**Directive**
Scan the data beneath this task and copy each line that includes "Python".

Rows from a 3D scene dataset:

::::::::

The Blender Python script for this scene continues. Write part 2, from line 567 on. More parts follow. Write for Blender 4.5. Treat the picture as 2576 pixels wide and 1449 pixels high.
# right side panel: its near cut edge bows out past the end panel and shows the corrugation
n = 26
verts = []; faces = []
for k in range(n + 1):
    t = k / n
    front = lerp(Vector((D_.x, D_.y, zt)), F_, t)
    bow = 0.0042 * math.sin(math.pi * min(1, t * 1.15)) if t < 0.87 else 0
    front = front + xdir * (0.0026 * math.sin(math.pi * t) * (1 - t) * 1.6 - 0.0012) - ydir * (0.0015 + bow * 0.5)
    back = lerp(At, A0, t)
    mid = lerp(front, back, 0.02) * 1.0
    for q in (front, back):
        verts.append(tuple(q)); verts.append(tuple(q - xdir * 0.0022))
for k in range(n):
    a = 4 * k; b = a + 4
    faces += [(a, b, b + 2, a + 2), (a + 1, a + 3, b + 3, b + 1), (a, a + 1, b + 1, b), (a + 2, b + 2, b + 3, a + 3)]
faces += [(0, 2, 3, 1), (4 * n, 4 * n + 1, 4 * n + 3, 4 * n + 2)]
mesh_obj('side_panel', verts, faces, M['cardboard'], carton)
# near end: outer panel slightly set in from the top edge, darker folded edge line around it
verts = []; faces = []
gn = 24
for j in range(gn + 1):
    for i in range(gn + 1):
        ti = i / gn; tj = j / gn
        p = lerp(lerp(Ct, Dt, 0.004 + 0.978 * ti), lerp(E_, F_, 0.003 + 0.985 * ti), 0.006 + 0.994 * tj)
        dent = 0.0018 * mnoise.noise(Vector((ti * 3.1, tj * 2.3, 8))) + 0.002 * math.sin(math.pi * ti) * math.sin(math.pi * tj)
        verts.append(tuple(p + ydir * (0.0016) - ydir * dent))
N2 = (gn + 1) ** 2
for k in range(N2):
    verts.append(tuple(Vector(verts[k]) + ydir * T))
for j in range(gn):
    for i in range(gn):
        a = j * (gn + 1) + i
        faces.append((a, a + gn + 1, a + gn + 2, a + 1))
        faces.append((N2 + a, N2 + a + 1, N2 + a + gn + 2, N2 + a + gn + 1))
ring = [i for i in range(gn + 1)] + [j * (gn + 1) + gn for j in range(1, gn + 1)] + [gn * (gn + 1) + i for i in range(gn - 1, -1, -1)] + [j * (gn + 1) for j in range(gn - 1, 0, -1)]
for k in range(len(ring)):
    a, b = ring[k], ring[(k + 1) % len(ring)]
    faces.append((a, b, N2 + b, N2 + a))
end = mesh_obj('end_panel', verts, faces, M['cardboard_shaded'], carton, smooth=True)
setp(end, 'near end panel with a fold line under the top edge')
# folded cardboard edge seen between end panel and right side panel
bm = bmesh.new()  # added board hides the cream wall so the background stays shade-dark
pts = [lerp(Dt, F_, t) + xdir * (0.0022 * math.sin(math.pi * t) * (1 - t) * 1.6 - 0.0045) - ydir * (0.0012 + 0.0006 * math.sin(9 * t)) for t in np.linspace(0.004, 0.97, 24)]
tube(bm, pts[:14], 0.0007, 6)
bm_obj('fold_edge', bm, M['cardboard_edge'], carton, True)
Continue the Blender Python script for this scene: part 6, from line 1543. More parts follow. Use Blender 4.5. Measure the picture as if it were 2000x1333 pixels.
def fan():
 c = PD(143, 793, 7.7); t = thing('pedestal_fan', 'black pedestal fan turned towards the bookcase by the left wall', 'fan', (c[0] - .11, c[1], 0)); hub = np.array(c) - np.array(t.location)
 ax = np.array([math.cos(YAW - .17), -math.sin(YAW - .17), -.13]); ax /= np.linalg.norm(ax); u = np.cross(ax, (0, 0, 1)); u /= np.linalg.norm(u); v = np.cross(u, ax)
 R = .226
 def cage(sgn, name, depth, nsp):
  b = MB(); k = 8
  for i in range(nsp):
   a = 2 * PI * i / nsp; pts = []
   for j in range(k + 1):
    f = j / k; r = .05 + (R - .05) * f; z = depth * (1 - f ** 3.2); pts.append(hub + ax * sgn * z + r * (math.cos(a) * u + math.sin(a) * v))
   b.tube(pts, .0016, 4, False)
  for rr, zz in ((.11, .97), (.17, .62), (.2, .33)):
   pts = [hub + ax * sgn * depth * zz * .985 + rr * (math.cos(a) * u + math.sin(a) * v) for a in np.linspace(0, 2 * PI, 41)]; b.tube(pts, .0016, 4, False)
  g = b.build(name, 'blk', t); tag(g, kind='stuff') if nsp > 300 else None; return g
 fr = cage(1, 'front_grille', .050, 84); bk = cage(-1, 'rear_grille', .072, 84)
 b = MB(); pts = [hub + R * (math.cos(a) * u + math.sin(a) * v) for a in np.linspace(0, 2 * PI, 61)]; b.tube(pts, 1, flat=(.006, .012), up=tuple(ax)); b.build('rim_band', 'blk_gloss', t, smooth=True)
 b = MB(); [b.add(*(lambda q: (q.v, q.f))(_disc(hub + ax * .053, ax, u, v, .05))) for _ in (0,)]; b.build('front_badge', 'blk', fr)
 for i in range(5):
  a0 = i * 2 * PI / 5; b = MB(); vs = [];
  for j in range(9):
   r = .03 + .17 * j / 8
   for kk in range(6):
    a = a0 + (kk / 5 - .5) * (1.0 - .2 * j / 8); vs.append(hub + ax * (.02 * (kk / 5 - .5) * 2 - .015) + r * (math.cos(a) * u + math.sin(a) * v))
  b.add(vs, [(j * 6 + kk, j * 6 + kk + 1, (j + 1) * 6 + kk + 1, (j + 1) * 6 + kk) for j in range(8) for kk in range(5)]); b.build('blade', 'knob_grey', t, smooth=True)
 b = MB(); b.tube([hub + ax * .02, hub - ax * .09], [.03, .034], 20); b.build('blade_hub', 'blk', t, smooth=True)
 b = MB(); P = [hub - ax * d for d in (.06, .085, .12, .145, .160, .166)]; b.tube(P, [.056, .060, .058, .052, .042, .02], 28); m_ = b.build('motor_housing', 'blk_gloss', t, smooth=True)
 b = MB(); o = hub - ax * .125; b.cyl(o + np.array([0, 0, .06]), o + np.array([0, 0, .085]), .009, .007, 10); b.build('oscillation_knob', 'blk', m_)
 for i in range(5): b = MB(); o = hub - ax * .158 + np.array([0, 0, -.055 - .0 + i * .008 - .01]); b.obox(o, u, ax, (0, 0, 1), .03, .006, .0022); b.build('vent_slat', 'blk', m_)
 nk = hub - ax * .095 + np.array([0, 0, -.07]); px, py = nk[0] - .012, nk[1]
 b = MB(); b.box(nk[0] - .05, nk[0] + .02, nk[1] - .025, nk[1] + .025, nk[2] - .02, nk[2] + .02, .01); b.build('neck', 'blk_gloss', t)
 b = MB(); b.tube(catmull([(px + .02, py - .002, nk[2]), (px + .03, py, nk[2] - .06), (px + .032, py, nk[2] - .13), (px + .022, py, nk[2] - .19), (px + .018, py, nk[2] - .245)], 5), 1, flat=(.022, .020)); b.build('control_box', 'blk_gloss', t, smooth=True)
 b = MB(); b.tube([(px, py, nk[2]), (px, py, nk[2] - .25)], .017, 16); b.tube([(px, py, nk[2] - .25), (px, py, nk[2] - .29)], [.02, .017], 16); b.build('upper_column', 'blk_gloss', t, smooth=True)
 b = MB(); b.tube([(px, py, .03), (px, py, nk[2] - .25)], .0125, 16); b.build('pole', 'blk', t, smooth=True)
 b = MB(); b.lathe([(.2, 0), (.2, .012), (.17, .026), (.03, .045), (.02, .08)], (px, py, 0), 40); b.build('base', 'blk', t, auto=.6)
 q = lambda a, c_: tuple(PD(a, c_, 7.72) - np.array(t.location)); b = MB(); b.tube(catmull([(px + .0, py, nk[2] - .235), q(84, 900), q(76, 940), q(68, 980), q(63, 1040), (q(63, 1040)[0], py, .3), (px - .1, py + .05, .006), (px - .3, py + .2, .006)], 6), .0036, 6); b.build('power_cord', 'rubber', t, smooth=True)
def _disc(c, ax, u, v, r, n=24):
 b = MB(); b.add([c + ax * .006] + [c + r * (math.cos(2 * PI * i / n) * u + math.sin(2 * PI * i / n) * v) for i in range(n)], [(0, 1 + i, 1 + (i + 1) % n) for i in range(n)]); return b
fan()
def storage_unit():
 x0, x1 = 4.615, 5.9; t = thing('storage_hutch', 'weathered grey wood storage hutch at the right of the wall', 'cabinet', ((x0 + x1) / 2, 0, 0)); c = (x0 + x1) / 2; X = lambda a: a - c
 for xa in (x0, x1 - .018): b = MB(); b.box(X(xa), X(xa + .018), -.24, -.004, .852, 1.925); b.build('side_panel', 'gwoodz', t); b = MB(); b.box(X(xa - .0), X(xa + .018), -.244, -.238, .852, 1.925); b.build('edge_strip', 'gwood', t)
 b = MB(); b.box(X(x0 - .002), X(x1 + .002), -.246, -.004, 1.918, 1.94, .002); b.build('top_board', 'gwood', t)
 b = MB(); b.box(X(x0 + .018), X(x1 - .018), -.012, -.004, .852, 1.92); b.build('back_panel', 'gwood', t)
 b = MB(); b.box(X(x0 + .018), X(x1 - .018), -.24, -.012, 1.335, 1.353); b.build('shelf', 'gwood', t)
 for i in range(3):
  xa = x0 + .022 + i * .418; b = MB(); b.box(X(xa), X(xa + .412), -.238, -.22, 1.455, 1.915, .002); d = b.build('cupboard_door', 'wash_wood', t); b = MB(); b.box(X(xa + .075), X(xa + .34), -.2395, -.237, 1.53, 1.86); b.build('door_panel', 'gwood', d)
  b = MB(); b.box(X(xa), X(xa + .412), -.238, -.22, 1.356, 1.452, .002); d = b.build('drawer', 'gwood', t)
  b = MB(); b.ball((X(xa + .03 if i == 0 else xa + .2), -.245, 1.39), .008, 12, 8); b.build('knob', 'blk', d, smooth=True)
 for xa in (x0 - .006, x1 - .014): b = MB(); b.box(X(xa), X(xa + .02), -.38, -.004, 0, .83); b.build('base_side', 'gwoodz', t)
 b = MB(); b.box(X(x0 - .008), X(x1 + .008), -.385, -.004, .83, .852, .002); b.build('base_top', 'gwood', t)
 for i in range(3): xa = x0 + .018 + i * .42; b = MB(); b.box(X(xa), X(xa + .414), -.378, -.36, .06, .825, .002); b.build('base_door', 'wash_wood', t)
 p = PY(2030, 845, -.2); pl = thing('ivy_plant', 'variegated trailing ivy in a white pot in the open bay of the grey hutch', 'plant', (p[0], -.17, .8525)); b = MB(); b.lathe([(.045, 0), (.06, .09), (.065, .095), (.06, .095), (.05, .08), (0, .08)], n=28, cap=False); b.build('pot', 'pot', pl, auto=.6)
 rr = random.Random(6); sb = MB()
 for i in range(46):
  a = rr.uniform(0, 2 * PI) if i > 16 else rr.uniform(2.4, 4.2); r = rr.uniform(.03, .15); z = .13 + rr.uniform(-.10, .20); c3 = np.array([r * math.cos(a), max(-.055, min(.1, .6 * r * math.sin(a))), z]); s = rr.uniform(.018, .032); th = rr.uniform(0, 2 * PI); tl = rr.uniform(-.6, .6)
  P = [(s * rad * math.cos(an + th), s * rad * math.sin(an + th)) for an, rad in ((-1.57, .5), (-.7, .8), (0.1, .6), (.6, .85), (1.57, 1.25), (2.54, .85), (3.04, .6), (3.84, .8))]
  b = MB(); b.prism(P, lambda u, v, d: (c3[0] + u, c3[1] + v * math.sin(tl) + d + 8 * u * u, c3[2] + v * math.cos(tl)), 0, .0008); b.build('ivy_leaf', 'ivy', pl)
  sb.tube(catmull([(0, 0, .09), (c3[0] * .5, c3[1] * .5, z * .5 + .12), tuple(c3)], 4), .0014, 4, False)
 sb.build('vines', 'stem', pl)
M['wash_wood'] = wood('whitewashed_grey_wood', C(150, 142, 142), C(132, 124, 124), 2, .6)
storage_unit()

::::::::

**Result**
The Blender Python script for this scene continues. Write part 2, from line 567 on. More parts follow. Write for Blender 4.5. Treat the picture as 2576 pixels wide and 1449 pixels high.
Continue the Blender Python script for this scene: part 6, from line 1543. More parts follow. Use Blender 4.5. Measure the picture as if it were 2000x1333 pixels.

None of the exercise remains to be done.